Door de persoon aan wie de goederen en diensten worden geleverd aan te wijzen als degene die tot voldoening van de btw is gehouden, brengt de leverancier of dienstverlener geen btw in rekening bij de klant en ontvangt hij deze evenmin. De leverancier of dienstverlener kan daarom niet verdwijnen met het btw-bedrag zonder dat dit bedrag naar de schatkist vloeit. In dit opzicht is de verleggingsregeling efficiënt gebleken als tijdelijk instrument om fraude te bestrijden.

3.HET VERZOEK

Italië heeft verzocht om een bijzondere maatregel in afwijking van artikel 193 van de btw-richtlijn wat betreft de toepassing van de verleggingsregeling voor goederen en diensten die aan consortia 1 2 door de leden ervan worden geleverd.

Italië betoogt in zijn verzoek dat de invoering van de verleggingsregeling voor de leveringen van goederen en diensten tussen de leden van consortia en de consortia ervoor zou zorgen dat regelingen om belastingen te ontduiken, zoals het niet-aangeven of niet-betalen van btw aan de staat door de leden van consortia, direct zouden worden ingeperkt. Daarnaast zou het afschrikwekkend werken voor potentiële fraudeurs en zou de belastingcontrole doeltreffender worden door het beperkte aantal consortia dat moet worden gecontroleerd.

4.STANDPUNT VAN DE COMMISSIE

Wanneer de Commissie een verzoek overeenkomstig artikel 395 ontvangt, gaat zij eerst na of dit verzoek voldoet aan de basisvoorwaarden om een dergelijk verzoek in te willigen, dat wil zeggen of de voorgestelde bijzondere maatregel de belastingheffing voor belastingplichtigen en/of de belastingdienst vereenvoudigt dan wel of het voorstel bepaalde vormen van belastingfraude of -ontwijking voorkomt. Hierbij is de Commissie altijd restrictief en omzichtig te werk gegaan om te vermijden dat derogaties de werking van het algemene btw-stelsel ondermijnen en om te garanderen dat zij een beperkt toepassingsgebied hebben alsook noodzakelijk en proportioneel zijn.

Daarom mag iedere afwijking van het systeem van gespreide afdrachten slechts in laatste instantie en als een noodmaatregel worden toegepast en moeten waarborgen worden gegeven in verband met het noodzakelijke en uitzonderlijke karakter van de verleende derogatie.

Ondanks diverse verzoeken van de Commissie, heeft Italië noch de aard, noch de mate aangetoond van de mogelijke fraudeproblemen die voortvloeien uit de verhouding tussen consortia en de leden ervan.
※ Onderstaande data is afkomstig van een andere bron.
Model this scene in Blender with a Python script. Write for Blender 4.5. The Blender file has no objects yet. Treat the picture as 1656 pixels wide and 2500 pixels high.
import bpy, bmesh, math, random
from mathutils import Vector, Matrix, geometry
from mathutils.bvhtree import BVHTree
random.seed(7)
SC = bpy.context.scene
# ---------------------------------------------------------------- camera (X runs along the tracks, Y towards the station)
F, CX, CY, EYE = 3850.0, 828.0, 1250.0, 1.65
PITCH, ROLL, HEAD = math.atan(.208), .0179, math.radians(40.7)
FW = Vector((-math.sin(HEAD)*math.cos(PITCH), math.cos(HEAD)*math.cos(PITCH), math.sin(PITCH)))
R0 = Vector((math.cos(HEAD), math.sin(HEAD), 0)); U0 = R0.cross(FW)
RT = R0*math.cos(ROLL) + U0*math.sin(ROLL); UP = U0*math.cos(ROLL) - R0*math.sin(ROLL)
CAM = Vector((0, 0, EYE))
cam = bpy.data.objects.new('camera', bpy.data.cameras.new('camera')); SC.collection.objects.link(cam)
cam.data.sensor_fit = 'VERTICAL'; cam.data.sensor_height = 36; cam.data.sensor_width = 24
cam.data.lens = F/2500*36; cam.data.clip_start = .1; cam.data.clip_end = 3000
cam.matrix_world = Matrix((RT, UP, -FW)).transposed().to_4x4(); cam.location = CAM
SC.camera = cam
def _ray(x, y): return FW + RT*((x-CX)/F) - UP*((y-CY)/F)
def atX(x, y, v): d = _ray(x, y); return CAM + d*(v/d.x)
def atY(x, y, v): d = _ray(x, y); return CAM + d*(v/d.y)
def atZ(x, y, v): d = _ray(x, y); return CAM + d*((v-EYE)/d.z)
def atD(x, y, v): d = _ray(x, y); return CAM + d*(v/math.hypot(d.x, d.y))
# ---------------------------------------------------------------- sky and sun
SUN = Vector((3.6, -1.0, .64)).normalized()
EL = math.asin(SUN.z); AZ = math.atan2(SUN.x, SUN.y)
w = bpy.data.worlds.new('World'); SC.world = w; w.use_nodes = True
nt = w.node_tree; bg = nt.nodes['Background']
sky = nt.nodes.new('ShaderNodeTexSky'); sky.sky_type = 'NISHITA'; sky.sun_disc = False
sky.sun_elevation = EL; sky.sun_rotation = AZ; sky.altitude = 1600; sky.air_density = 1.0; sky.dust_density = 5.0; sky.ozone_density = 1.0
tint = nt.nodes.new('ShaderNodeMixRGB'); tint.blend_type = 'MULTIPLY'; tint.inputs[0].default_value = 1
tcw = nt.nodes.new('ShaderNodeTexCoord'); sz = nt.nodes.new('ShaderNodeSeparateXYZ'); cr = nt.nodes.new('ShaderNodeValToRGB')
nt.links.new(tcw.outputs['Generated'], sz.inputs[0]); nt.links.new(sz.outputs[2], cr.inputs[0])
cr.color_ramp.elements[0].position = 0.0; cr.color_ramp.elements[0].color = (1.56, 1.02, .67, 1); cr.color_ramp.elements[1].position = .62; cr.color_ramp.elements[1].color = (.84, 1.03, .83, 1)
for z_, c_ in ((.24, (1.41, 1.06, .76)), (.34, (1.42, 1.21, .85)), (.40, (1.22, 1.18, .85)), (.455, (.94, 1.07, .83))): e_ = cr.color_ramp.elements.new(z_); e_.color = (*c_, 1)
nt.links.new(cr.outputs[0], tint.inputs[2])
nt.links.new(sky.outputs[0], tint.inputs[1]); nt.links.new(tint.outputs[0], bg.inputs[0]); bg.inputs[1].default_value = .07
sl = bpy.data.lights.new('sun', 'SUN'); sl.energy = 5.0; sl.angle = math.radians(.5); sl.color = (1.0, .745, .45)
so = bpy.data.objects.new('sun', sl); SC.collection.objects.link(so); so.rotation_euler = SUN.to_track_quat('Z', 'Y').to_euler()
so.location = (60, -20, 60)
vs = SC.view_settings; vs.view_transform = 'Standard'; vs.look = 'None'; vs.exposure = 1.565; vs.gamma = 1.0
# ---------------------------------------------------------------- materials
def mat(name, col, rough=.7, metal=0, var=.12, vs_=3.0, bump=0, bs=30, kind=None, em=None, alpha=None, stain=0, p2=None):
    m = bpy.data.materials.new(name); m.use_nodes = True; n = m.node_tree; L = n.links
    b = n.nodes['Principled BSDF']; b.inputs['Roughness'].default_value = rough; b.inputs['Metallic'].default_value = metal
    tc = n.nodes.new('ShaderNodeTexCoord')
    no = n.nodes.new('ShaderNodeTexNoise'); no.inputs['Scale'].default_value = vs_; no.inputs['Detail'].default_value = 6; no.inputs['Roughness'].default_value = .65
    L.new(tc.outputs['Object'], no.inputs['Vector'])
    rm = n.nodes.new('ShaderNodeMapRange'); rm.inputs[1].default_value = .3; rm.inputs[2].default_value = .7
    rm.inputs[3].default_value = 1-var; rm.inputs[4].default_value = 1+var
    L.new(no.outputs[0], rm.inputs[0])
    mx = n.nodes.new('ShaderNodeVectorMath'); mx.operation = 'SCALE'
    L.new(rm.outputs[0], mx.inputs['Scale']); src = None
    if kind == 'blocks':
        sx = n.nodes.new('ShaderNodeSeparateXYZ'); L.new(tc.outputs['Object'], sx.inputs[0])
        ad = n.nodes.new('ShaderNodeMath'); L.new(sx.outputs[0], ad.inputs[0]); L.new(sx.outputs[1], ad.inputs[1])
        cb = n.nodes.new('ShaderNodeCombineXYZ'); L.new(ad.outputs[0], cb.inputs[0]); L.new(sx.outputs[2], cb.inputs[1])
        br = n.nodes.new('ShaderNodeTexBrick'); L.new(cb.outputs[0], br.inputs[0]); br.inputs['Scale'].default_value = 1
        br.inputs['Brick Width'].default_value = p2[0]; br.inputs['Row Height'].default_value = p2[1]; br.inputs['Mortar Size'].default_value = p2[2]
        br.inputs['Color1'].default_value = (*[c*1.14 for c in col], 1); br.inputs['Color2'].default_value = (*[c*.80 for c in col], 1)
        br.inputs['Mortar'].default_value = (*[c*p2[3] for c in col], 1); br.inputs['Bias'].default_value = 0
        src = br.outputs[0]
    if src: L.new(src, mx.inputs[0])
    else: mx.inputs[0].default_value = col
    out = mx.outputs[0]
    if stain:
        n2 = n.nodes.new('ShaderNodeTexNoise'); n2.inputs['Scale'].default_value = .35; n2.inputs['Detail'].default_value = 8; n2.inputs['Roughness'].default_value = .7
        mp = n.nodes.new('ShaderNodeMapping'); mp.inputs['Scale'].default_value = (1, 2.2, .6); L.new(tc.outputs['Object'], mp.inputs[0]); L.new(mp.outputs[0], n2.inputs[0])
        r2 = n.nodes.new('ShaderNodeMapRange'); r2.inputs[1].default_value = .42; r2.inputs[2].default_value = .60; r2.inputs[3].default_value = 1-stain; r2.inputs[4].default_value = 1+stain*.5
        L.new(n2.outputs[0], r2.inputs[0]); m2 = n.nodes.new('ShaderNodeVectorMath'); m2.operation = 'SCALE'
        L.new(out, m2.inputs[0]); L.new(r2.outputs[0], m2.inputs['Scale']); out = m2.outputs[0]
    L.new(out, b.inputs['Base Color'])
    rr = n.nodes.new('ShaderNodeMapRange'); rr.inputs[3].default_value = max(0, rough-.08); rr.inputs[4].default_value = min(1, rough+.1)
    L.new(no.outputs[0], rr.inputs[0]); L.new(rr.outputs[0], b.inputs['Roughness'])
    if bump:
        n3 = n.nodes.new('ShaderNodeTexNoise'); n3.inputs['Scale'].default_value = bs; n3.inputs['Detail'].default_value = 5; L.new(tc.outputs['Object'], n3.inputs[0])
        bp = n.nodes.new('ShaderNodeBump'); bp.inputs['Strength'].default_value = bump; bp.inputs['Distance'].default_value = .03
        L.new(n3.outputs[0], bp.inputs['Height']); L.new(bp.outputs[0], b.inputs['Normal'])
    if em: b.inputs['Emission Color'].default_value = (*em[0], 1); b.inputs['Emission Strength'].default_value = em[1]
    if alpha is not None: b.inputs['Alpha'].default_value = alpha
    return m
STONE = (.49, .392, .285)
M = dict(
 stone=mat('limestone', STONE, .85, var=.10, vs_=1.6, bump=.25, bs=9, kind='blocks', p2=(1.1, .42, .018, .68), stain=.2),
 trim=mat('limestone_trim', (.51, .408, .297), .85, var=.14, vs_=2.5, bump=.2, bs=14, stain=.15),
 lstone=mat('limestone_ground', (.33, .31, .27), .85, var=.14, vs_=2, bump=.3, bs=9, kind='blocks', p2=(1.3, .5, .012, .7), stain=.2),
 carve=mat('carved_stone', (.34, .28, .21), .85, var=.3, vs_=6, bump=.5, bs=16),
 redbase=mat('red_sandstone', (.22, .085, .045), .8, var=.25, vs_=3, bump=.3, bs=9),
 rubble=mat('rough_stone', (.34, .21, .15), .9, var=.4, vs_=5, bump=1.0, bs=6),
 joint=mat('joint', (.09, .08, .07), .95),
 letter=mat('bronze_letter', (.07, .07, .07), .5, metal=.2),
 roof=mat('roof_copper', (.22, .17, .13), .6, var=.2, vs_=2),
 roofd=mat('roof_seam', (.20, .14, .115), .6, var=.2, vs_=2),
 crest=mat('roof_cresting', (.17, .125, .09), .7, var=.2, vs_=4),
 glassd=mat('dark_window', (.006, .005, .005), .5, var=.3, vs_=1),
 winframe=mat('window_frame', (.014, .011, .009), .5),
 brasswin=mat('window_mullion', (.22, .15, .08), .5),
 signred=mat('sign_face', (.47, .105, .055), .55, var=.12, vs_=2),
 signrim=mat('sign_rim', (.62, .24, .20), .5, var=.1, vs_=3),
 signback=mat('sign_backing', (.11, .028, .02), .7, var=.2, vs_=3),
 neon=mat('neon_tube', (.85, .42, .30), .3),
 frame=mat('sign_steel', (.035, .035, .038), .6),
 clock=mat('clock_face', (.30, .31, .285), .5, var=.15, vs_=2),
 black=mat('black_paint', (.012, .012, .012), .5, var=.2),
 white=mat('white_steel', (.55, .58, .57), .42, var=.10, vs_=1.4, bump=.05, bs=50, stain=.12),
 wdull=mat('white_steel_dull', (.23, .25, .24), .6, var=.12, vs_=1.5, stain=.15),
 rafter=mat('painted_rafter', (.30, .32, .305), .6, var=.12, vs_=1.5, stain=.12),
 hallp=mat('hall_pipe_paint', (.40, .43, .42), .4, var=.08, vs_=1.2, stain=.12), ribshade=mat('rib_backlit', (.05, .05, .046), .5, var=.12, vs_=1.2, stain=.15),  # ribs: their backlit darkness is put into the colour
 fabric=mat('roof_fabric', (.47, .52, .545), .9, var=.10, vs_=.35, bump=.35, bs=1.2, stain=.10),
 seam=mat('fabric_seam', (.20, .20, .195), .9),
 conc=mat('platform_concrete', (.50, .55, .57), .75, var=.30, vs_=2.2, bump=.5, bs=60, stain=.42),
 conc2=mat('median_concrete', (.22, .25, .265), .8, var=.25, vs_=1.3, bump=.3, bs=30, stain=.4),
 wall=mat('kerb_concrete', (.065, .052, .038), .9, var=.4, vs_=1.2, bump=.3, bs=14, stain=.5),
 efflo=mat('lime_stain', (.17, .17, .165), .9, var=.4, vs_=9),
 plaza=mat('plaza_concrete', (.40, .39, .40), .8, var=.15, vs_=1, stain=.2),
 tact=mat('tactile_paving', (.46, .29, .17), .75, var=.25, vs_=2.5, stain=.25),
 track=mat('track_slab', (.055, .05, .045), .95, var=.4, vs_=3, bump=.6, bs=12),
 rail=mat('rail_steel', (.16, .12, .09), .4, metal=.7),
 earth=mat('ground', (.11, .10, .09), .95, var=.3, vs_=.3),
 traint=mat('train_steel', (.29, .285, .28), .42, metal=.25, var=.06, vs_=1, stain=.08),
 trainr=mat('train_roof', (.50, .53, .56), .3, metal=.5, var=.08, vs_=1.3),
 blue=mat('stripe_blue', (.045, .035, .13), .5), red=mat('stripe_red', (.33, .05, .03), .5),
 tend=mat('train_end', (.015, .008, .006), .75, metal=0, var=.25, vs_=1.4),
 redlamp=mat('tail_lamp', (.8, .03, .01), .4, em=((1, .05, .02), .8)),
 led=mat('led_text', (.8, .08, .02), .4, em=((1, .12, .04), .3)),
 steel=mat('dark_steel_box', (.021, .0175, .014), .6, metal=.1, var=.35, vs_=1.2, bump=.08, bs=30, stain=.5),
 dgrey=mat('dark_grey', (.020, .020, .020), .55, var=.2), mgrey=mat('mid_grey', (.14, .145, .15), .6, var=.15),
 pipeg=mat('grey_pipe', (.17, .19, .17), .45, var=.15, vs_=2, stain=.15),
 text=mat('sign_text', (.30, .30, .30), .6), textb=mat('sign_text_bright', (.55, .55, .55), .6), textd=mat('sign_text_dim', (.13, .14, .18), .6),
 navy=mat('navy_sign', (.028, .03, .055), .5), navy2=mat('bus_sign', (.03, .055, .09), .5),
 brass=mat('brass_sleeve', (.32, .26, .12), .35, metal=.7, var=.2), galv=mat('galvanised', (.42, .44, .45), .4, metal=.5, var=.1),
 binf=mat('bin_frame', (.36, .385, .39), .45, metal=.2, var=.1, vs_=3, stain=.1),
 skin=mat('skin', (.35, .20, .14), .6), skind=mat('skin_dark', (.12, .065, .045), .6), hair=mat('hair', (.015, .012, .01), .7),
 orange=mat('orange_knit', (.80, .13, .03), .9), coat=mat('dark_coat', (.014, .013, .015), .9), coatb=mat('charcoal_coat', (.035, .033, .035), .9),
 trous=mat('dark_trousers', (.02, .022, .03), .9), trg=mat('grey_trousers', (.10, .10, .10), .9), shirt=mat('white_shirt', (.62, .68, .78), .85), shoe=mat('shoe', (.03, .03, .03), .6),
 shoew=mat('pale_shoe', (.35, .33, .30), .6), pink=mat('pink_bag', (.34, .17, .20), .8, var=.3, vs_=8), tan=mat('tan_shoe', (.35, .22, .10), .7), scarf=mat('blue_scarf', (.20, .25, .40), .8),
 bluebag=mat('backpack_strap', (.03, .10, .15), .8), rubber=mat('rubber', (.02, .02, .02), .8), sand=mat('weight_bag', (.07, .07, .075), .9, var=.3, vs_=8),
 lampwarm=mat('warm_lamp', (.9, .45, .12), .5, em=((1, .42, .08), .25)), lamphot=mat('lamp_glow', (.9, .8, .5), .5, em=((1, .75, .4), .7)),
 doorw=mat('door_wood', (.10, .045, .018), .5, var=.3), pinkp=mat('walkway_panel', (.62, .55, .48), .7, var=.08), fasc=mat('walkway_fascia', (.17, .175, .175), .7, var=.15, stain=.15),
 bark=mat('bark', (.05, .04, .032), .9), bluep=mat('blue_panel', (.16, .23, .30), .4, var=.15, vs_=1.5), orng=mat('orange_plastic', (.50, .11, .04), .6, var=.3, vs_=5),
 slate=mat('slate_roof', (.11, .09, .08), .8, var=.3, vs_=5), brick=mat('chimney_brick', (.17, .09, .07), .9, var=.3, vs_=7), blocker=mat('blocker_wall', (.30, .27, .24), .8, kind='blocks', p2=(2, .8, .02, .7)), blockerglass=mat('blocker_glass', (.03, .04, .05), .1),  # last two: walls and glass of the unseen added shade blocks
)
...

Het is moeilijk voor te stellen hoe zich daadwerkelijk btw-fraudeproblemen voor kunnen doen in de betrekkingen tussen de consortia en de leden ervan: de consortia worden geacht om namens de leden op te treden. Gezien deze specifieke verhouding zou Italië de fraude bovendien via passende controlemaatregelen moeten kunnen aanpakken. De Commissie blijft in elk geval bereid om Italië op verzoek de nodige bijstand te verlenen om problemen met het ontduiken van btw aan te pakken.

Aangezien Italië niet heeft aangetoond dat om de derogatiemaatregel is verzocht teneinde de fraude te bestrijden of de procedures voor belastingplichtigen en/of belastingdiensten te vereenvoudigen, zoals vereist door artikel 395 van de btw-richtlijn, voldoet het verzoek dus niet aan de in dit artikel gestelde voorwaarden.

5.CONCLUSIE

Op basis van bovenstaande elementen maakt de Commissie bezwaar tegen het verzoek van Italië.

(1)

     Een duurzaam consortium is een samenwerkingsorgaan bestaande uit verschillende entiteiten, dat is gecreëerd om een specifieke fase van een activiteit te reguleren of uit te voeren voor de diverse bedrijven die zijn betrokken.